Zinn, though extreme, might give a different picture of present class struggles--that "hidden history" that I refered to before--than you would get from any other comparable source. Zinn writes well and covers a lot of interesting material, albeit from a totally different angle. I'm all for presenting things like this to kids and just saying "what do you make of this?" More than likely, they're coming to the book with the status quo, conservative outlook of their parents, anyway...or they don't think about these things at all.... Either way, even radical history is better than what they're currently given.

I'm sure I've said at least one thing in here that boils your blood--keep commenting; I appreciate your responses.

9/15/2005 10:26 PM  
Blogger That Guy said...

Well the blood isn't boiling yet. Actually the biggest problem right now is that students aren't really learning anything at all. The history curriculum in most places is such a watered down jumbled mess that students aren't even learning the basics.

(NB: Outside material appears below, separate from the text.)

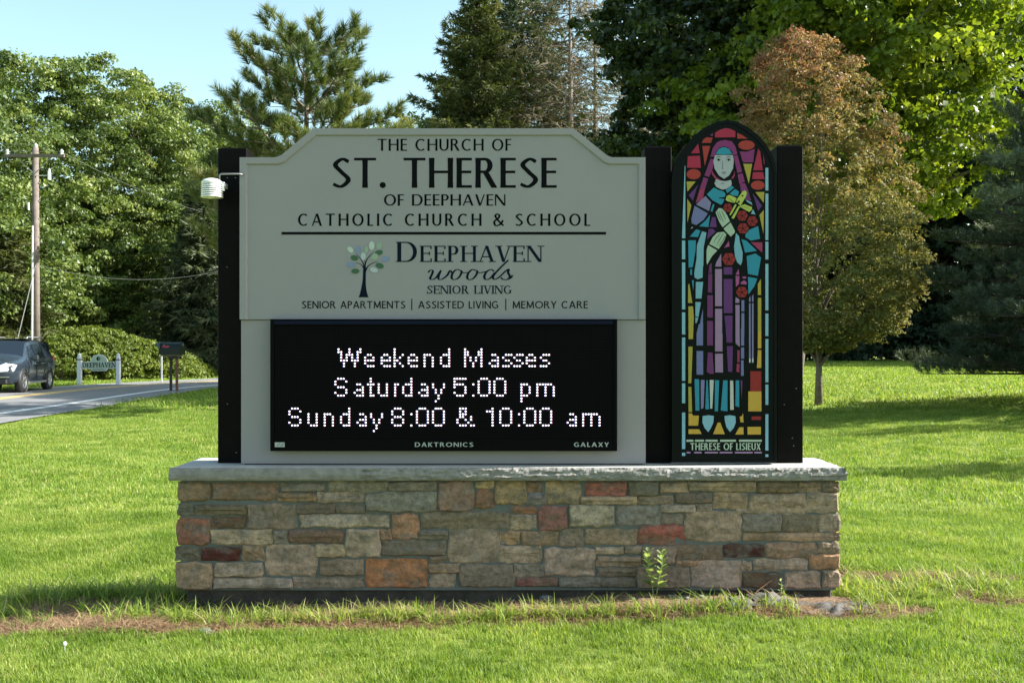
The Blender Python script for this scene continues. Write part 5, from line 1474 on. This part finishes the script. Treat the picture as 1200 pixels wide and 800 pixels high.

I have tutored students at both ends of the economic spectrum, from the worst ghetto schools to Columbus Academy and the common denominater is that they are just not being taught.They finish high school with no conept of even basic history, and I mean the easy stuff like what we learned from schoolhouse rock. I agree we need to come up with a more comprehensive and inclusive history to be taught, but then we actually need to teach it. We need to know where we come from before we try to decide where we are going.

9/16/2005 7:56 AM  
Blogger e said...

BC--good points.

that's why i'd advocate teaching history as a "history of the present" recognizing that it necessarily gives a false impression of the general scope of past things given our present interests. but at least it would be a point of entry to get kids actually interested in history--how it applies to them. And then throw open the floodgates of learning, once they're interested.

I'm sure it won't work...but it's got to be worth a shot.